━━ RECORDS SUPPLIED

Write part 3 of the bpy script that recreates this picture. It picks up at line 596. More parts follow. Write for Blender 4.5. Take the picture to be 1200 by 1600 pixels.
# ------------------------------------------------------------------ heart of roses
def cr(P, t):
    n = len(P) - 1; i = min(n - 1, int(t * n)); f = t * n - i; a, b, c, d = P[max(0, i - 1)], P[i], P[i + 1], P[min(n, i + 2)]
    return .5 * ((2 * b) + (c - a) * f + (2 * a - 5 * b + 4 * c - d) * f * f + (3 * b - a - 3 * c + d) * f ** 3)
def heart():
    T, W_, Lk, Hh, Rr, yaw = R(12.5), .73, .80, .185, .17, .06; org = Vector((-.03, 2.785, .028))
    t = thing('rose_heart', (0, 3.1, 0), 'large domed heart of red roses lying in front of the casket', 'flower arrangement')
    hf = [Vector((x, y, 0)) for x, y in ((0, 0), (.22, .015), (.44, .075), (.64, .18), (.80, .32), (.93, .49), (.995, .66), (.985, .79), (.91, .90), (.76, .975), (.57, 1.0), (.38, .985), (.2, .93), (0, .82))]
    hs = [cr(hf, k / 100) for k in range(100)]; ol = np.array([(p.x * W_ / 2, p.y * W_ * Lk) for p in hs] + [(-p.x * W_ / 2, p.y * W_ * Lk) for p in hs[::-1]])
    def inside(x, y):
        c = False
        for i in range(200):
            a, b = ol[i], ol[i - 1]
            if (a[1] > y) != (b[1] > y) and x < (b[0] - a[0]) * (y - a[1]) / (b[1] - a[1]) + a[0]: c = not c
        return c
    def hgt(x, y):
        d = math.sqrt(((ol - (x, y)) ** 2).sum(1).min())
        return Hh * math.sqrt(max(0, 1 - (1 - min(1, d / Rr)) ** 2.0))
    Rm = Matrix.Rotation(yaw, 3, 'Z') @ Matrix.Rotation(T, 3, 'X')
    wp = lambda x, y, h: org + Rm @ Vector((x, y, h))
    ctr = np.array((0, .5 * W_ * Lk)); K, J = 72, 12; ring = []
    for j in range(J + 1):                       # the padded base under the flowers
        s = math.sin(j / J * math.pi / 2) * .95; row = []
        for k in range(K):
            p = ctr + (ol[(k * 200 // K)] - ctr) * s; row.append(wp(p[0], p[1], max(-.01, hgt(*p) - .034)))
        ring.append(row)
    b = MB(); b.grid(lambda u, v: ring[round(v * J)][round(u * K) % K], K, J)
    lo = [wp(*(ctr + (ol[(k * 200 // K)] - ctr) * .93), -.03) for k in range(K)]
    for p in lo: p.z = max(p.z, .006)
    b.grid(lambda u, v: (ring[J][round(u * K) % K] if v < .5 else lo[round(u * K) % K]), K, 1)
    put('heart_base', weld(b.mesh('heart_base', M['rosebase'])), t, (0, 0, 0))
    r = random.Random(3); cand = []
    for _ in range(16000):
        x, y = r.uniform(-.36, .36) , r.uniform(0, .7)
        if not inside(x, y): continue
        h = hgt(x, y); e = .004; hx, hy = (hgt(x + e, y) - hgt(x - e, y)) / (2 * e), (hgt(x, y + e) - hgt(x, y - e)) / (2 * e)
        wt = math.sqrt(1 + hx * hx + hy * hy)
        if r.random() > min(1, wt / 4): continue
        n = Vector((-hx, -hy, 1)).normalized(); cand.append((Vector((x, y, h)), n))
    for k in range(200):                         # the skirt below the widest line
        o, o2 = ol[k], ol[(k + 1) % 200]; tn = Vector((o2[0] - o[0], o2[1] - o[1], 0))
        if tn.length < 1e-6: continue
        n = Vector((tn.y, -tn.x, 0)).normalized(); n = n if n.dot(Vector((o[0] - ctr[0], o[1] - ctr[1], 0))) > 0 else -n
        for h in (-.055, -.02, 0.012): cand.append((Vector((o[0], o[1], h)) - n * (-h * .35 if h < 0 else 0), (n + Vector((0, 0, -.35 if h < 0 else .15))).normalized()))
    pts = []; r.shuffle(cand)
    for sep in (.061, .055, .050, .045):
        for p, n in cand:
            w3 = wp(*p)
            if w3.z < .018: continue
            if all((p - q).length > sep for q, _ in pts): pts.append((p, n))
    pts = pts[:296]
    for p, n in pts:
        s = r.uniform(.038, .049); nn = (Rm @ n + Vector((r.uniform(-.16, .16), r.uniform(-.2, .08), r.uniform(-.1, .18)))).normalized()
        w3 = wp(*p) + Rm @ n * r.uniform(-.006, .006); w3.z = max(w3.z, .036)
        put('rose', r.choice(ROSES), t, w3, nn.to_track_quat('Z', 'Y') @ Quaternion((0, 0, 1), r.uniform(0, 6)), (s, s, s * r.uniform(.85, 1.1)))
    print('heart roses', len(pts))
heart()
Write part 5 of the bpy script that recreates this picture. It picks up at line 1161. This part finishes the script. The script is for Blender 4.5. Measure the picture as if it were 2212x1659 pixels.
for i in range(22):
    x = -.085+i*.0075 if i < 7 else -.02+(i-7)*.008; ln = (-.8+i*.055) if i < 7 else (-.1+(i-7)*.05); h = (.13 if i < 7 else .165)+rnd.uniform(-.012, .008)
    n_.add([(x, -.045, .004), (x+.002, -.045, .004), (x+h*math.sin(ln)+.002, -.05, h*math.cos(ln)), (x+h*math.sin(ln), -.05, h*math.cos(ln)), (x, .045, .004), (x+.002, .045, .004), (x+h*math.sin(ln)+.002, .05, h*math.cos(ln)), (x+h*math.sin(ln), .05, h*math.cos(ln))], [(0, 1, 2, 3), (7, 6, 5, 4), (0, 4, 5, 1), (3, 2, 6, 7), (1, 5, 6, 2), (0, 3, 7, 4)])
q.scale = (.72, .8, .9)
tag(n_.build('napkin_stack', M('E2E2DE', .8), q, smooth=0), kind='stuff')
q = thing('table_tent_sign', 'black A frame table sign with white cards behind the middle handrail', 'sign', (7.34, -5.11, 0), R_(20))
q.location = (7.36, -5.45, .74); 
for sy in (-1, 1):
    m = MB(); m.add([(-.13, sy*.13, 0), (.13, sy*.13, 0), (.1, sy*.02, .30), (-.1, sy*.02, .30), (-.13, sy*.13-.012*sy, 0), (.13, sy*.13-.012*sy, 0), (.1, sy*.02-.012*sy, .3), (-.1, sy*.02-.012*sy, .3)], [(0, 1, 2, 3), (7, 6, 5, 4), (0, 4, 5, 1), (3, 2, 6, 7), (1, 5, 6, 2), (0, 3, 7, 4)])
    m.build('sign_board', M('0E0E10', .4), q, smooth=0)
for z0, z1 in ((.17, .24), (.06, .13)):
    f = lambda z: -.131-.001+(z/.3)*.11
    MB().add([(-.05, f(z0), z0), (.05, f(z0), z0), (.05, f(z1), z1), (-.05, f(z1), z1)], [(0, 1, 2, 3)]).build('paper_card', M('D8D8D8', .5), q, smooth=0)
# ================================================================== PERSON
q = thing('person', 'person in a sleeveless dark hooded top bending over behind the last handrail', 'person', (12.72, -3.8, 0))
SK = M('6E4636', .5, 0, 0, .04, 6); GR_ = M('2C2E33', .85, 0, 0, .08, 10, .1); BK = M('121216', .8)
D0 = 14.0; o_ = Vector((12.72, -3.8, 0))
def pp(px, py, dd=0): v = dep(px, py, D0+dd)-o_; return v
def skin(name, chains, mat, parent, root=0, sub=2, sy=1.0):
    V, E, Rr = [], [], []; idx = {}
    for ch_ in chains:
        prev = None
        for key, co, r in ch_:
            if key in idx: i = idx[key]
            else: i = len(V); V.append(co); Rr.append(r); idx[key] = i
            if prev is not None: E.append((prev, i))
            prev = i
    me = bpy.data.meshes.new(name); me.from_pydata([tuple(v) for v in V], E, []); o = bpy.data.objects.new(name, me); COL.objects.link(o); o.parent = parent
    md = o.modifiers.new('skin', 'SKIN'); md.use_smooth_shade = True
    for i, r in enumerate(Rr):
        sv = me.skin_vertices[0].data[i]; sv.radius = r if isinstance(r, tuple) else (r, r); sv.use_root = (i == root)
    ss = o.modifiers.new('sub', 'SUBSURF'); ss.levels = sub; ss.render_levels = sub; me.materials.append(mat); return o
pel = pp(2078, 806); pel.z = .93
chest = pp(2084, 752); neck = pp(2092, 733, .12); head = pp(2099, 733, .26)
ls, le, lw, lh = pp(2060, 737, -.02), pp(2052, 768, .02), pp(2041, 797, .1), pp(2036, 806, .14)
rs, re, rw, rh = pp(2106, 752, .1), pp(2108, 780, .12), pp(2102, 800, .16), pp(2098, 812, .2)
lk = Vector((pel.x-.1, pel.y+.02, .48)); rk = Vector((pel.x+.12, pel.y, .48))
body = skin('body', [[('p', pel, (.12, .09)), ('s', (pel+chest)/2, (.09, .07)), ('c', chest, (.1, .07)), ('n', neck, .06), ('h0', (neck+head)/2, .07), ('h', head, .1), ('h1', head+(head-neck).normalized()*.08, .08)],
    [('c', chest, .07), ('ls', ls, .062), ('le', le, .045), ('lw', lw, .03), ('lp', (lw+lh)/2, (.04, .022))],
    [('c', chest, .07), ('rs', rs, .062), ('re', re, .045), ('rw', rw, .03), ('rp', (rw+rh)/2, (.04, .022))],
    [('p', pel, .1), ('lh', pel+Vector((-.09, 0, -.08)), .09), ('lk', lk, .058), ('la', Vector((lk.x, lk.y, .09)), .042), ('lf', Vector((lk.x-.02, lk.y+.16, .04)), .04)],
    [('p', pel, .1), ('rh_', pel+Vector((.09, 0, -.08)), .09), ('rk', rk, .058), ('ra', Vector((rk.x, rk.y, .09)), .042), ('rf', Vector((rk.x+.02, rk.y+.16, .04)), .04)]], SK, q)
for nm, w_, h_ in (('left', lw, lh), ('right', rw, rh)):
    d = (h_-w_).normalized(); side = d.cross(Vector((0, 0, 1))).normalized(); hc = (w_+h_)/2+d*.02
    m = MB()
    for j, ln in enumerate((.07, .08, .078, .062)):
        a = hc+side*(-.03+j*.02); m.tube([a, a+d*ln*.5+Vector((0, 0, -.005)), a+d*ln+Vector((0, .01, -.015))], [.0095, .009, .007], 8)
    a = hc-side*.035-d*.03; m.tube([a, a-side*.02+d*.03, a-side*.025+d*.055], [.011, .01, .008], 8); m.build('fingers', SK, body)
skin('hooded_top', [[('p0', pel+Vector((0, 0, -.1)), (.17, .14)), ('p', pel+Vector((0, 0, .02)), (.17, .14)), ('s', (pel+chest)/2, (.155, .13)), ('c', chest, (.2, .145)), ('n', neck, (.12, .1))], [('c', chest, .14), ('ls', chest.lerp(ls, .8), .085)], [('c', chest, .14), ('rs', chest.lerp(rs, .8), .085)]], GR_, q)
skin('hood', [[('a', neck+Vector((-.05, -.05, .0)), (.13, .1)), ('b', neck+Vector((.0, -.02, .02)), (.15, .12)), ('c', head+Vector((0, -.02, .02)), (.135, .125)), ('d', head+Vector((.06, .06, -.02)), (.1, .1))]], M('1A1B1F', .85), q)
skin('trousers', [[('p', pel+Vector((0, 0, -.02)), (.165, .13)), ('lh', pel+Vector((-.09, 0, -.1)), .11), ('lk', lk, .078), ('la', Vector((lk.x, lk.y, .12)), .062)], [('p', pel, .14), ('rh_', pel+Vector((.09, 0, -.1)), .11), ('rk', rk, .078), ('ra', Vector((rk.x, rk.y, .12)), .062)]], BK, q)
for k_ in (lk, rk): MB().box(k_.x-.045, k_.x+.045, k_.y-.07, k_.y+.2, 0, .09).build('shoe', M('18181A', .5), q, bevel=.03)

━━━━

● **STATED TASK**: Check every line of the data above for the string "picture", and copy those that have it.

● **RESULT OF THIS EXERCISE**:
Write part 3 of the bpy script that recreates this picture. It picks up at line 596. More parts follow. Write for Blender 4.5. Take the picture to be 1200 by 1600 pixels.
Write part 5 of the bpy script that recreates this picture. It picks up at line 1161. This part finishes the script. The script is for Blender 4.5. Measure the picture as if it were 2212x1659 pixels.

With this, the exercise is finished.